Por último, sempre se dirá que a decisão recorrida não efectuou uma errada interpretação e aplicação dos artºs.19, nº.3 e 4, do C.I.V.A., e 77 da L.G.T. (
devendo vincar-se que o nº.3, do artº.19, do C.I.V.A., não é objecto de apreciação por este Tribunal, visto que as liquidações impugnadas somente se basearam no nº.4 da mesma norma - cfr. nº. 1 do probatório).» (sublinhados nossos).

Ou seja, embora em ambos os arestos estejam em causa recursos de decisões proferidas em impugnações judiciais de liquidações adicionais de IVA resultantes da desconsideração pela AT de deduções de imposto com fundamento na falsidade das facturas, as correcções em causa num e noutro processo tiveram fundamento legal diverso - exclusivamente o n.º 3 do artigo 19.º do CIVA, no acórdão recorrido (cfr. o n.º 5 do probatório fixado – pp. 28 da numeração autónoma do acórdão); exclusivamente o n.º 4 do artigo 19.º do CIVA, no acórdão fundamento -, razão pela qual, para além da diversidade de enquadramento fáctico das situações em confronto, não há identidade de questão decidenda, porquanto o quadro jurídico de referência é diverso.

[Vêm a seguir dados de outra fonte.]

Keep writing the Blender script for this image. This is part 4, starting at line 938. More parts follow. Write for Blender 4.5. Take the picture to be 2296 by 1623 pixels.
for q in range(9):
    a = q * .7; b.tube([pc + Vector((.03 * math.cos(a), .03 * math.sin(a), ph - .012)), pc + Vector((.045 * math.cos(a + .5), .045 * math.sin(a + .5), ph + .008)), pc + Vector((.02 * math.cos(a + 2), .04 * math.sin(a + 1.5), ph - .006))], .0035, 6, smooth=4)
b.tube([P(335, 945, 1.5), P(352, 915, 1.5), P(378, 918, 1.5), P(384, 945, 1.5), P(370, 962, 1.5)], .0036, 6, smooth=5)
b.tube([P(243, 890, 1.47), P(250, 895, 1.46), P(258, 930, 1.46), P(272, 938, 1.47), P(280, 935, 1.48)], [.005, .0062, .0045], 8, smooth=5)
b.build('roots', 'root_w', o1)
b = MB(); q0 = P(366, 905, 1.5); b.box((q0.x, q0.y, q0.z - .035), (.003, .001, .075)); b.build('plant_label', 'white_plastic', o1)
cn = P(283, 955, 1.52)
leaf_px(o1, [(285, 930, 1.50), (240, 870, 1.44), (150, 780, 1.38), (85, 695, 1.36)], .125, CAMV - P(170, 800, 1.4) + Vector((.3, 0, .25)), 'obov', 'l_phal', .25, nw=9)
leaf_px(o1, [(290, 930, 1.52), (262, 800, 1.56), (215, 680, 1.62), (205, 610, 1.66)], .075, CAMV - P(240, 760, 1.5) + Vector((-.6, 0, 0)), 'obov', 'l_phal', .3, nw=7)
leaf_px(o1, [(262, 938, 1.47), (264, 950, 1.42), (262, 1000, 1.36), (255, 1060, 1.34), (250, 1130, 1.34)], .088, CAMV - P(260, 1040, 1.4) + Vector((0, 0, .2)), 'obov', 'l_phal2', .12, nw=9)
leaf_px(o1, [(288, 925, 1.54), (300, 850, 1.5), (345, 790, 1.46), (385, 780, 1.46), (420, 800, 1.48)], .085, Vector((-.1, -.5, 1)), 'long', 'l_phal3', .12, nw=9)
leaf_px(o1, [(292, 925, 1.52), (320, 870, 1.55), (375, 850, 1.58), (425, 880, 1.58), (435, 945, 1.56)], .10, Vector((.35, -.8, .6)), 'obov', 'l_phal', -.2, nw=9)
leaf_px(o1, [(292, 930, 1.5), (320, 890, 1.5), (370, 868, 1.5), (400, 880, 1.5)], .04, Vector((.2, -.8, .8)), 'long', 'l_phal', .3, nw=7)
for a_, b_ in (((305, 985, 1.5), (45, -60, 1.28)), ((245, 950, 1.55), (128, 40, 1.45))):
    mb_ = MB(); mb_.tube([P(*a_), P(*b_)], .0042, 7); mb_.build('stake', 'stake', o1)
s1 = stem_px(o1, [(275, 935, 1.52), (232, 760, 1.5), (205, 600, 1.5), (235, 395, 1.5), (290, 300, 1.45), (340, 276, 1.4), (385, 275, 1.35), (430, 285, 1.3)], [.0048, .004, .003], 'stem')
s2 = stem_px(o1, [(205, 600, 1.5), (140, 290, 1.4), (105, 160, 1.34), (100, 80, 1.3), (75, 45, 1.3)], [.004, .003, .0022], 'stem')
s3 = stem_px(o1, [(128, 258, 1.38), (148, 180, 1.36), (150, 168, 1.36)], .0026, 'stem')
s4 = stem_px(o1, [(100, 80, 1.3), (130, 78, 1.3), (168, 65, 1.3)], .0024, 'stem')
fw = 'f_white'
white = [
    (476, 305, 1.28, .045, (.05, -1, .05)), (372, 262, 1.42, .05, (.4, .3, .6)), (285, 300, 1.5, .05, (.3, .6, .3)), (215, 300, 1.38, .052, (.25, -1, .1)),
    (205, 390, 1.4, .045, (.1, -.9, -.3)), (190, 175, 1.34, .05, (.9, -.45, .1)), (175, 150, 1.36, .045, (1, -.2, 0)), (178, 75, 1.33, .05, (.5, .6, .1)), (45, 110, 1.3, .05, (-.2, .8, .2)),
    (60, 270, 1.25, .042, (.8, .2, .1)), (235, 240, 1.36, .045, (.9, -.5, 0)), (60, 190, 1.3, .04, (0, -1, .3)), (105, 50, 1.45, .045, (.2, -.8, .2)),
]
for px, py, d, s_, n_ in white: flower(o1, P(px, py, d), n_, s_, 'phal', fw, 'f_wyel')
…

Não há, pois, contradição entre os arestos, o que obsta ao conhecimento do respectivo mérito.

Concluindo:

Inexiste contradição de acórdãos legitimadora do conhecimento do mérito do recurso para uniformização de jurisprudência se os arestos em confronto interpretaram e aplicaram restrições legais ao direito à dedução constantes de normas legais diversas (exclusivamente o n.º 3 do artigo 19.º do CIVA, no acórdão recorrido; exclusivamente o n.º 4 do artigo 19.º do CIVA, no acórdão fundamento).

- Decisão -

7 – Termos em que, face ao exposto, acordam os Juízes do Pleno da Secção de Contencioso Tributário do Supremo Tribunal Administrativo em não tomar conhecimento do mérito do recurso.

Custas pela Recorrente.

Lisboa, 24 de maio de 2023. - Isabel Cristina Mota Marques da Silva (relatora) – Jorge Miguel Barroso de Aragão Seia - Francisco António Pedrosa de Areal Rothes - José Gomes Correia - Joaquim Manuel Charneca Condesso - Nuno Filipe Morgado Teixeira Bastos - Aníbal Augusto Ruivo Ferraz - Gustavo André Simões Lopes Courinha - Paula Fernanda Cadilhe Ribeiro – Pedro Nuno Pinto Vergueiro.